One of the five Army "surge" brigades sent to Iraq last year as part of an escalation — and credited, in part, with improving security — is on its way home.

The 4th Stryker Brigade Combat Team, 2nd Infantry Division, went to Iraq in April 2007 and was sent to Diyala province, north of Baghdad. That region was one of the areas where many insurgents had fled when the U.S. and Iraqi troop presence was boosted in Baghdad.

A series of operations in Diyala targeted these insurgents, though in some cases, the militants had moved on before American troops arrived.

Now, the 4,000 soldiers of the brigade are beginning the process of returning to Fort Lewis, Wash., next month, officials said Thursday.

"We have been extremely successful during our 14 months of operations in Taji and Diyala," Col. John Lehr, the brigade commander, was quoted as saying in a news release. "Operations in concert with the Iraqi Security Forces have made the province safer and more stable."

The successes did not come without a cost: Officials said 37 of the brigade’s soldiers died during this deployment.

Among the brigade’s accomplishments were training and supporting nearly 20,000 Iraqi police in 64 stations throughout the province.
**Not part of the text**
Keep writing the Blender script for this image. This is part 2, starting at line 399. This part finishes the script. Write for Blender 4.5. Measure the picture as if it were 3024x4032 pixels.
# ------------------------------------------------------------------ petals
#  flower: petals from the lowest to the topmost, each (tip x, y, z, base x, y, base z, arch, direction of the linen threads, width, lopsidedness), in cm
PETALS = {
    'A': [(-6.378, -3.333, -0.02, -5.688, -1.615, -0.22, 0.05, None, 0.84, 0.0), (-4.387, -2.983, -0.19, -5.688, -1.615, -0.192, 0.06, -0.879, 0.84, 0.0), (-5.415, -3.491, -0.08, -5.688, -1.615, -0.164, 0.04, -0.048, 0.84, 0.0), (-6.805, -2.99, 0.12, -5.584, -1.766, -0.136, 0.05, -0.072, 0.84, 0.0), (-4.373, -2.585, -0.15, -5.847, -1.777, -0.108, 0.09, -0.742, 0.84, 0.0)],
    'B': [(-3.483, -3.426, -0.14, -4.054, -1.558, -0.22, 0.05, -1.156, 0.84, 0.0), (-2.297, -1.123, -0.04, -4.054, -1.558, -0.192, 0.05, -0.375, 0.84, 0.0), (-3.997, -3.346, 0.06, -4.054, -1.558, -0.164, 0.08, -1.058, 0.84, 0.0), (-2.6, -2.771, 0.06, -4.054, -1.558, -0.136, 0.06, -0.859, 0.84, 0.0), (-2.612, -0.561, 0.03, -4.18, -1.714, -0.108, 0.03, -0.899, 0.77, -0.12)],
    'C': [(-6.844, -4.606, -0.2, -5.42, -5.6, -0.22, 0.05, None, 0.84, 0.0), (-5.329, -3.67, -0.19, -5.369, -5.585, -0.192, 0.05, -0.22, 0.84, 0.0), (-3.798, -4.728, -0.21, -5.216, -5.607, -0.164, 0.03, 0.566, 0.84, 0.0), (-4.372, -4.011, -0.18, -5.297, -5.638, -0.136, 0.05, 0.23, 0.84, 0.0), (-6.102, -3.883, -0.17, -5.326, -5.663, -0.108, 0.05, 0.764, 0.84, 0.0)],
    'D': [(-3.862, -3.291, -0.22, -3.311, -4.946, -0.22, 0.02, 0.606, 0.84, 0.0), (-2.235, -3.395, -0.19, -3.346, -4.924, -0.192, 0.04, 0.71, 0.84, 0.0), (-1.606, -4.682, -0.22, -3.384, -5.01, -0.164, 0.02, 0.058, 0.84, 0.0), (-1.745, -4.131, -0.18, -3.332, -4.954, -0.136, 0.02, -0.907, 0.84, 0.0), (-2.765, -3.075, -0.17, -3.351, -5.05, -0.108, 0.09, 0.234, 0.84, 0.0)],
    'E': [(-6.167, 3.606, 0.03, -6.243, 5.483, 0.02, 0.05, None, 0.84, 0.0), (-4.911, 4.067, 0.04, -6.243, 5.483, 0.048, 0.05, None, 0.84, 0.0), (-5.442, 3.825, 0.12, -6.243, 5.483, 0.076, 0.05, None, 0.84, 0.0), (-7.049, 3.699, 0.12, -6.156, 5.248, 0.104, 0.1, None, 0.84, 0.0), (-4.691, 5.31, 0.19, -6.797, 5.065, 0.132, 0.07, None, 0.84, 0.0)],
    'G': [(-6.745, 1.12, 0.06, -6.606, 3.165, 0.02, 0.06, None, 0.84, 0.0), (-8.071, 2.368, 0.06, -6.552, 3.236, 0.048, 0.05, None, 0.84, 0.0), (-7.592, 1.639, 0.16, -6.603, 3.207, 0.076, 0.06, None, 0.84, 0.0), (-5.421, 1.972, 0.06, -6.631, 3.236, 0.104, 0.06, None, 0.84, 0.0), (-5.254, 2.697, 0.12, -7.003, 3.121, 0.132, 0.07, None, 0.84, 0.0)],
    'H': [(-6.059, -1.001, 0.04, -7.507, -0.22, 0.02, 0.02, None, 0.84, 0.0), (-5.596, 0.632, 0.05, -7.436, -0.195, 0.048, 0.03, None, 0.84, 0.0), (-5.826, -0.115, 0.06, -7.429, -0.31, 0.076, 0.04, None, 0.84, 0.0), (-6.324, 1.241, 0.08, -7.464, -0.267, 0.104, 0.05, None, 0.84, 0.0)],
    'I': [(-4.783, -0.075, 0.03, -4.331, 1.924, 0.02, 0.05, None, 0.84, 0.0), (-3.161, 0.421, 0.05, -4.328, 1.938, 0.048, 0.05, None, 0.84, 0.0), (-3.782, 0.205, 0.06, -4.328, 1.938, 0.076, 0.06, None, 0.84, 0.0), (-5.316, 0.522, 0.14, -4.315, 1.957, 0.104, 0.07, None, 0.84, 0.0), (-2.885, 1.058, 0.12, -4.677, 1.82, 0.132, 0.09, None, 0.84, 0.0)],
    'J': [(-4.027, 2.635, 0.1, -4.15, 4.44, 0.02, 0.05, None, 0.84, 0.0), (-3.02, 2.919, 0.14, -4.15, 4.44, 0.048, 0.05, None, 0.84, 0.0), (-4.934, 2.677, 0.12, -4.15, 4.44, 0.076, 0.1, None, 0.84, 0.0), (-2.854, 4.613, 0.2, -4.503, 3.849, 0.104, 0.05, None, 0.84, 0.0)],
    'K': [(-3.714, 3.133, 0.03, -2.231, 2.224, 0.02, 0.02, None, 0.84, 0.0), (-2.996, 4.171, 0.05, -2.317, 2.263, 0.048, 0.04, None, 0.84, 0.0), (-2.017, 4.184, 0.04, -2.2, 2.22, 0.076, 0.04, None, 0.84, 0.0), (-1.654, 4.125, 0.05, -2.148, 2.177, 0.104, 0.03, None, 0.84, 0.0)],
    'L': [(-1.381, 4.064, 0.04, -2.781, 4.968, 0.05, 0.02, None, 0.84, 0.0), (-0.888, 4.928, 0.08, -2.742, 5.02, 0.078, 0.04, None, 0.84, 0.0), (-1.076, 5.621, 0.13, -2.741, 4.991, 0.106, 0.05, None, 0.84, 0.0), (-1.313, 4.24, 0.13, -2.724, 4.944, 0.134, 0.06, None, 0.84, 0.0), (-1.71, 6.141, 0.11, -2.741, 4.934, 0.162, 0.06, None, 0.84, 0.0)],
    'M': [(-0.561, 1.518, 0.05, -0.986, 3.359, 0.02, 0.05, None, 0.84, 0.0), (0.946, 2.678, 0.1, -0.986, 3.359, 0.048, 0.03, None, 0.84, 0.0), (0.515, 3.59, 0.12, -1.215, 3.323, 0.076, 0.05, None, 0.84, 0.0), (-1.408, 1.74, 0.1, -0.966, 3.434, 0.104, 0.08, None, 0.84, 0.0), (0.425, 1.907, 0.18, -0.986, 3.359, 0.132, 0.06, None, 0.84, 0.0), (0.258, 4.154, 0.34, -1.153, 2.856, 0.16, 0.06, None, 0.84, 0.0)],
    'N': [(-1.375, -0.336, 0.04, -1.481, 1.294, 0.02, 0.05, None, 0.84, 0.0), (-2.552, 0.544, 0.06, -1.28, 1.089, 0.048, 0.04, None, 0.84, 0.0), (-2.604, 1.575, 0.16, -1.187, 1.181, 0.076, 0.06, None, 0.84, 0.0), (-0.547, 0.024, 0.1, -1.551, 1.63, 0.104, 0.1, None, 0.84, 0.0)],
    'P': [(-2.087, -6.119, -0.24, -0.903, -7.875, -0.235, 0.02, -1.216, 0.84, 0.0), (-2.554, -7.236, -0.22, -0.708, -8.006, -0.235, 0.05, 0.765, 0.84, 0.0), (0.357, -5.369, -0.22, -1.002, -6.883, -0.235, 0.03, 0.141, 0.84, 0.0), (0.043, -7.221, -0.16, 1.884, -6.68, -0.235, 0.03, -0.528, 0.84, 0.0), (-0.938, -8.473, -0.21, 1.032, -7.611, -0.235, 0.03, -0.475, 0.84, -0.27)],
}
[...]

A police academy was established, and the first 500 graduates are expected next month.

Violent incidents went down from their peak by 70 percent during their tour, brigade officials said.

"They are working hard to create a better police force — a force that is non-sectarian and non-corrupt," Lehr said.

Additionally, the brigade helped restart three electrical generator farms, which increased the available electrical power to the province by 25 percent.

The 4th Stryker Brigade Combat Team is the fourth of the five "surge" brigades to leave Iraq.

According to the Seattle Times, an advance party of around 100 soldiers returned home earlier this month, with more flowing in over the coming three weeks.